How Nelson Nash Discovered IBC
A forester drowning in debt at 30% interest rates stumbled onto a discovery that changed everything.
From Becoming Your Own Banker, Chapters 1–2
Nelson Nash was not a financial planner or insurance agent. He was a forester in Alabama — a timber man who understood growing things over long time horizons. In the late 1970s and early 1980s, when interest rates soared to 30% or higher, Nash found himself in a financial crisis.
Like many business owners, he had debts tied to variable interest rates. As rates climbed, his payments became crushing. It was during this period of desperation that he began studying his own whole life insurance policies more carefully.

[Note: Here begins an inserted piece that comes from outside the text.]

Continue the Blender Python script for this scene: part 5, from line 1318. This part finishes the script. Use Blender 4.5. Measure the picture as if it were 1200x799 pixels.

What he found surprised him. His dividend-paying whole life policies had been quietly compounding for years, unaffected by the interest rate chaos around them. The cash values were growing steadily. The dividends were reliable. And the policy loan provisions allowed him to access capital at rates far below what banks were charging.
Nash began to use his policies as his own financing source — borrowing against his cash values to pay off high-interest debts, then disciplining himself to repay those policy loans at the same pace he would have repaid a bank. The results were dramatic.
This personal experiment became the foundation for the Infinite Banking Concept. Nash spent the rest of his life teaching others what he discovered: that dividend-paying whole life insurance, when properly structured and used, could serve as your own private banking system — and that controlling the banking function was more important than any investment strategy.